COSSIGNANO – Domenica 18 giugno 2017, alle ore18.30, presso la chiesa/museo dell’Annunziata, verrà presentato dall’autore Dott. Eligio Ciabattoni il volume “Dizionario etimologico del dialetto di Cossignano” (con annessi: grammatica, etimologia e diffusione nazionale dei cognomi e dei soprannomi, proverbi vari), con gli indirizzi di saluto del Sindaco Roberto De Angelis e l’introduzione ad opera del Prof. Desiderio Passali, direttore della cattedra di ORL dell’Università degli Studi di Siena.
Si tratta di uno dei dialetti del Piceno meridionale, tra Fermo ed Ascoli, dove la parola “bambino/a” va da frìcu/frìca a frechì/frechìne; dove l’agg. “molto/i” è reso in svariati e coloriti modi: da mutuvè, prassà, na mùcchie, nu mendò, na fréche, fino all’ascolano fùria.
Questa diversificazione dialettale è il risultato della situazione storica medioevale che vide contrapporsi queste due città egemoni, che non portò all’unificazione dei castelli e delle terre, anzi favorì le scorrerie dei capitani di ventura (in primis gli Sforza).
Il dialetto cossignanese ha sue caratteristiche inconfondibili: 1) la ue presente in tutte le parole che hanno il digramma co/cu (Cuesegnà, cuenìll, cuecìne, traduz.: Cossignano, coniglio, cucina); 2) i dittonghi o metafonesi uo/ié presenti solo nelle parole di genere maschile (cuorp, suonn, martiéll, traduz.: corpo, sonno, martello); 3) la presenza costante della vocale muta o indistinta e che si pronuncia con un suono gutturale (rappresentata nel dizionario graficamente con la vocale e di proporzioni ridotte).
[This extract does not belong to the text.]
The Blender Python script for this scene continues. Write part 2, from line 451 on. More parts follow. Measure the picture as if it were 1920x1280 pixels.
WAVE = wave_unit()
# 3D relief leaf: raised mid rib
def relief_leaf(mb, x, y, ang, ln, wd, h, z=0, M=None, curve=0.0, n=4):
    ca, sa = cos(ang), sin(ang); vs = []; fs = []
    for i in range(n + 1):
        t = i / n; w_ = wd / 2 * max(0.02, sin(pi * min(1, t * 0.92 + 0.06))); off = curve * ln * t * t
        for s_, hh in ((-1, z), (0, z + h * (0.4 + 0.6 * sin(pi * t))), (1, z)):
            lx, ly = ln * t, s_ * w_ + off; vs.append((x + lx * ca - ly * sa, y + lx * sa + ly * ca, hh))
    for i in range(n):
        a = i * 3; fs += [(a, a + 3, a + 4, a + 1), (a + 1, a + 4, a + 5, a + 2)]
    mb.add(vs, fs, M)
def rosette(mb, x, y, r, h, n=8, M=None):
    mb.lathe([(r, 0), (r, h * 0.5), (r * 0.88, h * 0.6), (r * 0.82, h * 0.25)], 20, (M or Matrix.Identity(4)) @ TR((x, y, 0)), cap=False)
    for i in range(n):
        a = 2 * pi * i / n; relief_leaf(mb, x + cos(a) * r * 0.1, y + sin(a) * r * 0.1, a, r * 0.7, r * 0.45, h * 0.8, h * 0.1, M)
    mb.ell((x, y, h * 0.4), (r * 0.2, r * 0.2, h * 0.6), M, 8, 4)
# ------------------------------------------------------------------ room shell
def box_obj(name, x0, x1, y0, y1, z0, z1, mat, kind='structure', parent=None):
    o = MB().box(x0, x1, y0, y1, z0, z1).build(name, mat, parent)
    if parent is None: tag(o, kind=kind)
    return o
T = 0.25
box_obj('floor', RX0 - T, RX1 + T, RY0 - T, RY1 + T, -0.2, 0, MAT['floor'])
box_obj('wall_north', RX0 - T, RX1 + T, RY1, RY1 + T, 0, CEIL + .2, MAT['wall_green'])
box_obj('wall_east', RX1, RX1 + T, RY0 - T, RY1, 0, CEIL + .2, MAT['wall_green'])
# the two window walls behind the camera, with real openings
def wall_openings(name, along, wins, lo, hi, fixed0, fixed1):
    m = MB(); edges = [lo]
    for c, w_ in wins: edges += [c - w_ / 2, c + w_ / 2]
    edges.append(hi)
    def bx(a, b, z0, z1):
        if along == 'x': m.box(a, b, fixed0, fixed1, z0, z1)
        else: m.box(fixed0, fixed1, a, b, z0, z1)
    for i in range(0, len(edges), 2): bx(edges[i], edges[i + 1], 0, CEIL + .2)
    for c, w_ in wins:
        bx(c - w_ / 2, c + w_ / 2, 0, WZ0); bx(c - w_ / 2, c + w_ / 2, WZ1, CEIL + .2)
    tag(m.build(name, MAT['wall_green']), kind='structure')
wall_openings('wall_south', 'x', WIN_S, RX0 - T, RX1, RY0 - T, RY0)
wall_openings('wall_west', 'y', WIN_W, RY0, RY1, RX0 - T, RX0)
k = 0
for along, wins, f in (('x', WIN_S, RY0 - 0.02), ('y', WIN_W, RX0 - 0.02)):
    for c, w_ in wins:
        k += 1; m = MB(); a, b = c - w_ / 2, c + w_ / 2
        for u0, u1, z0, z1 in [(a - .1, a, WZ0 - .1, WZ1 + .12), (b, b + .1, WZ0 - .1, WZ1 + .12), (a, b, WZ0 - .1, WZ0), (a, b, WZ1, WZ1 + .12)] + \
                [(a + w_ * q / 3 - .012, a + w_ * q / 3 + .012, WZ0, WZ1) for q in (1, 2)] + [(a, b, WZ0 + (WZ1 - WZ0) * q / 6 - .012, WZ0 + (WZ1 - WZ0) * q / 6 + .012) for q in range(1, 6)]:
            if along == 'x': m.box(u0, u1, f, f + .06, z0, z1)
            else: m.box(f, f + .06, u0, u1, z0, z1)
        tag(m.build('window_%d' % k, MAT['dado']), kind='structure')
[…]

I dialetti sono testimonianze preziose di storia, di costume, di usanze; esprimono l’intelligenza, la fatica, la cultura delle popolazioni, sono l’espressione più diretta ed efficace per comunicare.
Se ha prevalso il volgare fiorentino sugli altri innumerevoli che si parlavano in Italia, ciò si spiega non solo col fatto che la Toscana era la terra dei civilissimi e colti Etruschi (i quali avevano imparato molto bene la lingua latina), ma anche perché questa terra ha dato i natali ai tre grandi scrittori trecentisti (Dante, Patrarca, Boccaccio) che scrissero le loro opere più importanti usando il dialetto fiorentino. La difficoltà di scrittura e di lettura ha rappresentato l’handicap per quasi tutti i dialetti italiani rispetto al fiorentino, divenendo la discriminante principale al momento della scelta della lingua nazionale, avvenuta nell’800.